Jean is 91 years old now. She lives in an assisted living facility. She no longer drives, plays tennis, or goes to the Atheneum. She’s as feisty as she ever was, and I suspect she tortures her peers and probably some staff.  I’ve spent a lot of time avoiding her over the past 20 years although a perverse sense of loyalty and some fond memories of old times drive me to see her every year or so.  My avoidance is more about my admitted inability to maintain a solid sense of myself in her presence than anything, an inability to stand up to her and say, “I do not agree with you.”   
I saw her recently. It was bizarre. We had set up the time in May.
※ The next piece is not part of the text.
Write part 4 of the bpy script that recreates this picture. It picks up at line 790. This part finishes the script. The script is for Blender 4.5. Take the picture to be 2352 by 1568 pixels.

She had forgotten my birthday for the first time in over 40 years, calling me a week after the fact. The conversation had been benign. I felt magnanimous – after all, I told myself, she’s 91 years old. I told her I’d be up her way in July when I had a long weekend; perhaps we could have lunch together. She put down the phone to get her calendar. She acted like she wrote it all down. She repeated it to me -  the month, the day,  the date, the time.  She was looking forward to it. The week arrived. I kept intending to call to make sure we were still “on.” But it was a busy week, and suddenly it was Thursday night. I called, no answer. I left a message on the answering machine reminding her I’d be there the next day for lunch and to call me if she got in at a reasonable hour. She didn’t call. I was on the road at 6 a.m. the next morning, and called her from the parking lot of a Dunkin Donuts  just after 9. She acted surprised. She hadn’t listened to my message from the night before, had no recollection that I was coming, even accused me of having made the date with someone else.  Once she settled down, she was pleased to hear from me and yes, she was going to be home around lunchtime, and she’d love to have me join her in the dining room.
By the time I arrived, she’d started a ruckus about not having received my call the night before. She’d decided that another person with the same last name as her had taken my call and had not had the decency to pass along the message. The fact that I’d dialed her number from my contacts list made no difference.  She was irate and self-righteous. I felt like I’d landed on another planet. A few minutes into my time with her, she referred to our phone conversation of the night before. “It was this morning that we spoke,” I reminded her, “not last night.” She looked at me confused. “It was?” Now she did not believe we had spoken earlier that morning.  She repeatedly told me I’d made the lunch date with someone else.  She told me twice the story of how her daughter and son-in-law’s beloved pet had recently died.  She reminisced fondly (and mostly accurately) about old restaurant days. She told me twice that she’d always been proud of me.  After two hours, we embraced, said goodbye and I left, wondering if she would remember that I had been there.  I drove away in a sort of shock, reeling from what I’d seen and heard, not quite believing that this was the same woman I’d acquiesced to for years, the same woman whose opinions had so controlled me.   
There were many people along the way who thought I was better off without Jean’s influence, including my mom, bless her, and others who are likely reading these words and thinking, “Yup, that would be me.”  Before my mom passed away, one afternoon as we sat talking at her bedside in our living room, I told her that every time I saw Jean I had an urge to tell her how wrong I had been in wishing even for a short time that she had been my mother.  My mom looked at me seriously. I could tell she was pleased. “Really?” she asked. “Absolutely, “ I assured her. “I had the best mother all along. Jean doesn’t hold a candle to you.” “That’s really nice to hear.” She seemed surprised. “Thank you for telling me,” mom whispered. I hugged her tightly. “I had to,” I said. “It’s the truth.”